Anything that enters this category is often something you can delegate to other people.

Not Urgent, Not Important

The final category covers all your “time sinks”. These are the tasks that contribute nothing to your work. 

Spending time on social media may fall into this category. Same goes for sorting through your email junk folder. These aren’t important tasks, and there’s no reason for you to do them. So, either delete them from your list or schedule them for a time when they won’t affect other work.

Key Takeaways

The Time Management Matrix helps you to develop proper time management skills. Using it helps you categorise tasks based on their importance and urgency. In doing so, you’re forced to stop focusing on non-urgent items.

Separate tasks on your Time Management Matrix into four categories. These include “Urgent, Important”, “Important, Not Urgent”, “Urgent, Not Important”, and “Not Urgent, Not Important”. Doing so will help you determine which tasks are crucial versus those that are not.

Managing time helps you achieve long-term goals and is key to your personal development.

FAQs on the Time Management Matrix

How does a Time Management Matrix improve productivity?
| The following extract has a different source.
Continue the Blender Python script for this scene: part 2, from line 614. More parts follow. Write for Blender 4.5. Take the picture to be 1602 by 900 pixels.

The Time Management Matrix improves productivity because it helps you see which tasks you need to complete. It also allows you to see what work you can offload and where you’re wasting time during your day. Finally, prioritising tasks helps you create a better work-life balance.

What causes poor time management?

Poor time management stems from several issues. These include a lack of clear goals and the inability to schedule your time properly. You may also have poor time management if you get distracted by common time wasters, like social media.

What is a common time management mistake?

Miscalculating the time and energy a task requires is one of the most common time management mistakes. This behaviour is typical in overachievers, who believe they can breeze through any task. 

Experience leads to a better understanding of your tasks, making you less likely to make this mistake.